━━━ Data ━━━

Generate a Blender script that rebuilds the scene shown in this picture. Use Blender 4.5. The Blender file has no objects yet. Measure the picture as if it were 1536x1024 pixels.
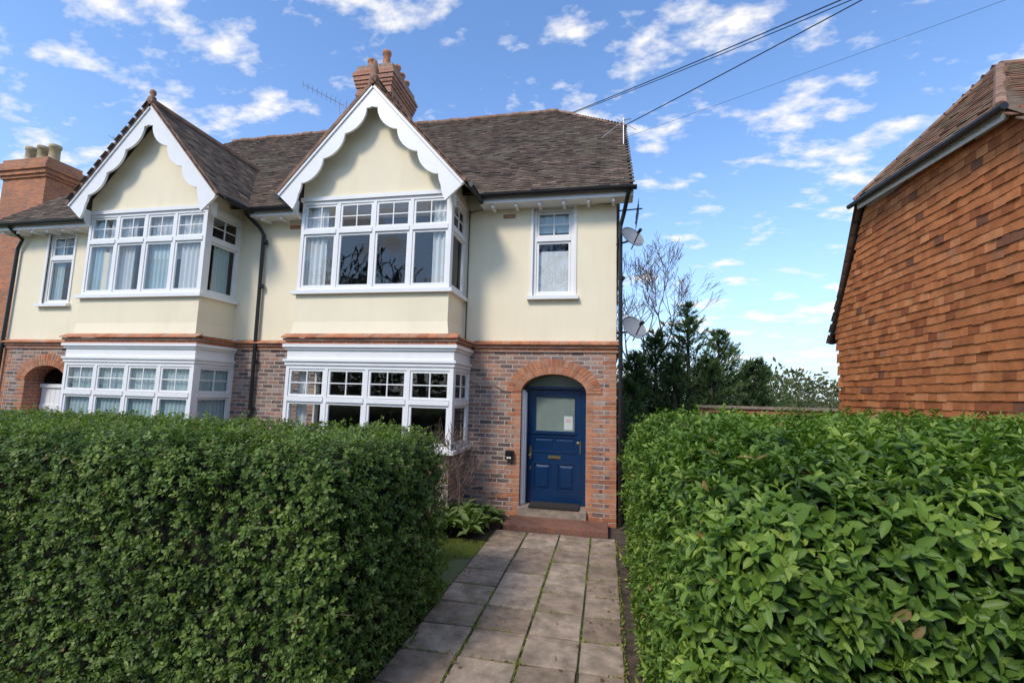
import bpy, math, random
import numpy as np
from mathutils import Vector, noise, Matrix
random.seed(7); rng=np.random.default_rng(7)
R=math.radians
scene=bpy.context.scene
COL=scene.collection

# ------------------------------------------------------------------ materials
def newmat(name):
    m=bpy.data.materials.new(name); m.use_nodes=True
    nt=m.node_tree; nt.nodes.clear()
    out=nt.nodes.new('ShaderNodeOutputMaterial')
    b=nt.nodes.new('ShaderNodeBsdfPrincipled')
    nt.links.new(b.outputs[0],out.inputs[0])
    return m,nt,b,out
def nd(nt,t,**k):
    n=nt.nodes.new(t)
    for a,v in k.items(): setattr(n,a,v)
    return n
def ramp(nt,src,stops,interp='LINEAR'):
    r=nd(nt,'ShaderNodeValToRGB'); r.color_ramp.interpolation=interp
    e=r.color_ramp.elements
    while len(e)<len(stops): e.new(.5)
    for i,(p,c) in enumerate(stops):
        e[i].position=p; e[i].color=(c[0],c[1],c[2],1)
    nt.links.new(src,r.inputs[0]); return r.outputs[0]
def pos(nt): return nd(nt,'ShaderNodeNewGeometry').outputs['Position']
def noise_(nt,scale,detail=4,rough=.55,vec=None):
    n=nd(nt,'ShaderNodeTexNoise'); n.inputs['Scale'].default_value=scale
    n.inputs['Detail'].default_value=detail; n.inputs['Roughness'].default_value=rough
    nt.links.new(vec if vec is not None else pos(nt),n.inputs['Vector']); return n.outputs['Fac']
def mixc(nt,fac,a,b,mode='MIX'):
    m=nd(nt,'ShaderNodeMix',data_type='RGBA',blend_type=mode)
    for s,i in ((fac,0),(a,6),(b,7)):
        if isinstance(s,bpy.types.NodeSocket): nt.links.new(s,m.inputs[i])
        elif i==0: m.inputs[0].default_value=s
        else: m.inputs[i].default_value=(s[0],s[1],s[2],1)
    return m.outputs[2]
def math_(nt,op,a,b=0.,c=None,clamp=False):
    m=nd(nt,'ShaderNodeMath',operation=op); m.use_clamp=clamp
    for i,s in enumerate((a,b) if c is None else (a,b,c)):
        if isinstance(s,bpy.types.NodeSocket): nt.links.new(s,m.inputs[i])
        else: m.inputs[i].default_value=s
    return m.outputs[0]
def bump(nt,b,h,strength=.3,dist=.01):
    n=nd(nt,'ShaderNodeBump'); n.inputs['Strength'].default_value=strength
    n.inputs['Distance'].default_value=dist
    nt.links.new(h,n.inputs['Height']); nt.links.new(n.outputs[0],b.inputs['Normal'])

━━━

- **Task prompt**: Print out the whole of the material word for word, without pictures.

- **Response to this exercise**:
Generate a Blender script that rebuilds the scene shown in this picture. Use Blender 4.5. The Blender file has no objects yet. Measure the picture as if it were 1536x1024 pixels.
import bpy, math, random
import numpy as np
from mathutils import Vector, noise, Matrix
random.seed(7); rng=np.random.default_rng(7)
R=math.radians
scene=bpy.context.scene
COL=scene.collection

# ------------------------------------------------------------------ materials
def newmat(name):
    m=bpy.data.materials.new(name); m.use_nodes=True
    nt=m.node_tree; nt.nodes.clear()
    out=nt.nodes.new('ShaderNodeOutputMaterial')
    b=nt.nodes.new('ShaderNodeBsdfPrincipled')
    nt.links.new(b.outputs[0],out.inputs[0])
    return m,nt,b,out
def nd(nt,t,**k):
    n=nt.nodes.new(t)
    for a,v in k.items(): setattr(n,a,v)
    return n
def ramp(nt,src,stops,interp='LINEAR'):
    r=nd(nt,'ShaderNodeValToRGB'); r.color_ramp.interpolation=interp
    e=r.color_ramp.elements
    while len(e)<len(stops): e.new(.5)
    for i,(p,c) in enumerate(stops):
        e[i].position=p; e[i].color=(c[0],c[1],c[2],1)
    nt.links.new(src,r.inputs[0]); return r.outputs[0]
def pos(nt): return nd(nt,'ShaderNodeNewGeometry').outputs['Position']
def noise_(nt,scale,detail=4,rough=.55,vec=None):
    n=nd(nt,'ShaderNodeTexNoise'); n.inputs['Scale'].default_value=scale
    n.inputs['Detail'].default_value=detail; n.inputs['Roughness'].default_value=rough
    nt.links.new(vec if vec is not None else pos(nt),n.inputs['Vector']); return n.outputs['Fac']
def mixc(nt,fac,a,b,mode='MIX'):
    m=nd(nt,'ShaderNodeMix',data_type='RGBA',blend_type=mode)
    for s,i in ((fac,0),(a,6),(b,7)):
        if isinstance(s,bpy.types.NodeSocket): nt.links.new(s,m.inputs[i])
        elif i==0: m.inputs[0].default_value=s
        else: m.inputs[i].default_value=(s[0],s[1],s[2],1)
    return m.outputs[2]
def math_(nt,op,a,b=0.,c=None,clamp=False):
    m=nd(nt,'ShaderNodeMath',operation=op); m.use_clamp=clamp
    for i,s in enumerate((a,b) if c is None else (a,b,c)):
        if isinstance(s,bpy.types.NodeSocket): nt.links.new(s,m.inputs[i])
        else: m.inputs[i].default_value=s
    return m.outputs[0]
def bump(nt,b,h,strength=.3,dist=.01):
    n=nd(nt,'ShaderNodeBump'); n.inputs['Strength'].default_value=strength
    n.inputs['Distance'].default_value=dist
    nt.links.new(h,n.inputs['Height']); nt.links.new(n.outputs[0],b.inputs['Normal'])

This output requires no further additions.